__Aim of the task__: Quote, please, the line with "Reconstruct this image", the line with "SC.camera = camo", and every line between them, exactly and with nothing else.

(Records from a data collection)

┌────────

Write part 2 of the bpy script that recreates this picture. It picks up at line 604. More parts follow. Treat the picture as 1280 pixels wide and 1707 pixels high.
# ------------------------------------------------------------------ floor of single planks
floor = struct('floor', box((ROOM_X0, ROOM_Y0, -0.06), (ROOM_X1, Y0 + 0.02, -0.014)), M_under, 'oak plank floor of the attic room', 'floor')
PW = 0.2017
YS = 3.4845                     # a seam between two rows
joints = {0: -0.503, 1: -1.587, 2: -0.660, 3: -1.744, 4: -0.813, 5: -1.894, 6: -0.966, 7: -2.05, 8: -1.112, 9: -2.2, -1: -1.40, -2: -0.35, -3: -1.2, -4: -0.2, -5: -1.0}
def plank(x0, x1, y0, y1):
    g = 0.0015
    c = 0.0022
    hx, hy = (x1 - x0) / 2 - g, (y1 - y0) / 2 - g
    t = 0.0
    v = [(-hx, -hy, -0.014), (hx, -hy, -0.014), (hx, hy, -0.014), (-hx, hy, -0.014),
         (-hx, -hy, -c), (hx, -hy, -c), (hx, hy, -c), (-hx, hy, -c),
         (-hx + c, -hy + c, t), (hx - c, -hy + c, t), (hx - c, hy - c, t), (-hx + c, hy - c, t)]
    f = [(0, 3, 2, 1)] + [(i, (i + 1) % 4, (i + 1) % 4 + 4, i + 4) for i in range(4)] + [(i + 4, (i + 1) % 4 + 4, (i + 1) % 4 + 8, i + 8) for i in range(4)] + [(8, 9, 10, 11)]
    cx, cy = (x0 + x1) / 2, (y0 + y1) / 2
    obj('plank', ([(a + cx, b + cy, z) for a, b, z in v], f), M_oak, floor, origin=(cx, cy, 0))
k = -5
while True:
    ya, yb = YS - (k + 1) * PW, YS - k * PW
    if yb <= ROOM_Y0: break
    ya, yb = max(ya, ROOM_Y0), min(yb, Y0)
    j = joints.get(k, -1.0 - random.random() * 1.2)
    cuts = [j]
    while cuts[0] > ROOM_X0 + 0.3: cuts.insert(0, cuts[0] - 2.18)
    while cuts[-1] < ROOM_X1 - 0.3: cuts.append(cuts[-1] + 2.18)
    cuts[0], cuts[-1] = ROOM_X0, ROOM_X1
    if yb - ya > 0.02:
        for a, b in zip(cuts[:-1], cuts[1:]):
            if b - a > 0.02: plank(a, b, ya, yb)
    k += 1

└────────
┌────────

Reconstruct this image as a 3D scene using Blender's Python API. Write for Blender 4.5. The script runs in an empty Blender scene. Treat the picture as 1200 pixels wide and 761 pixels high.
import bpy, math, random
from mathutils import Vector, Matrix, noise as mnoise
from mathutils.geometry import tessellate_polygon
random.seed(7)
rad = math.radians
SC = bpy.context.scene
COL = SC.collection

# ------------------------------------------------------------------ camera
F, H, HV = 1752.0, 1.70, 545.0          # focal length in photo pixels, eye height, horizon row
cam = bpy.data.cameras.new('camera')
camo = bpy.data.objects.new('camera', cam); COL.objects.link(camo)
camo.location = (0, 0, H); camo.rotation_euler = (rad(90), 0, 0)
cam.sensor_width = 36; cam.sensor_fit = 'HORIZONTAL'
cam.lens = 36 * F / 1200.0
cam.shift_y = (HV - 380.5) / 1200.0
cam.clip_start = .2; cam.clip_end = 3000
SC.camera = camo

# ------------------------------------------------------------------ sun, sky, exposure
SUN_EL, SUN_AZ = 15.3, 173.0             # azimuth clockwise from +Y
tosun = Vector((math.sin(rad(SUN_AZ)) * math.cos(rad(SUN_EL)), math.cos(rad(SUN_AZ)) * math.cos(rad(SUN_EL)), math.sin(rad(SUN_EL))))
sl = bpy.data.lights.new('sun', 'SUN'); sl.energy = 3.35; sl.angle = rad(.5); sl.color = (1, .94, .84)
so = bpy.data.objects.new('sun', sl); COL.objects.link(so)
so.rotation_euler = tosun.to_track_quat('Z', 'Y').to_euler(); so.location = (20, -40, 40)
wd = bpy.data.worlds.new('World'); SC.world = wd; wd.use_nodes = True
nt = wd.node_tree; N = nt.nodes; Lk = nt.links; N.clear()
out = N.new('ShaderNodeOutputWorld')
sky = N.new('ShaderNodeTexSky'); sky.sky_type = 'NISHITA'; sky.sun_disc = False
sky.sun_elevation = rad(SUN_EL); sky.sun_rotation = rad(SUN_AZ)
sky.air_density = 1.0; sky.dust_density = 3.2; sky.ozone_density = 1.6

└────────

__Expected answer__:
Reconstruct this image as a 3D scene using Blender's Python API. Write for Blender 4.5. The script runs in an empty Blender scene. Treat the picture as 1200 pixels wide and 761 pixels high.
import bpy, math, random
from mathutils import Vector, Matrix, noise as mnoise
from mathutils.geometry import tessellate_polygon
random.seed(7)
rad = math.radians
SC = bpy.context.scene
COL = SC.collection

# ------------------------------------------------------------------ camera
F, H, HV = 1752.0, 1.70, 545.0          # focal length in photo pixels, eye height, horizon row
cam = bpy.data.cameras.new('camera')
camo = bpy.data.objects.new('camera', cam); COL.objects.link(camo)
camo.location = (0, 0, H); camo.rotation_euler = (rad(90), 0, 0)
cam.sensor_width = 36; cam.sensor_fit = 'HORIZONTAL'
cam.lens = 36 * F / 1200.0
cam.shift_y = (HV - 380.5) / 1200.0
cam.clip_start = .2; cam.clip_end = 3000
SC.camera = camo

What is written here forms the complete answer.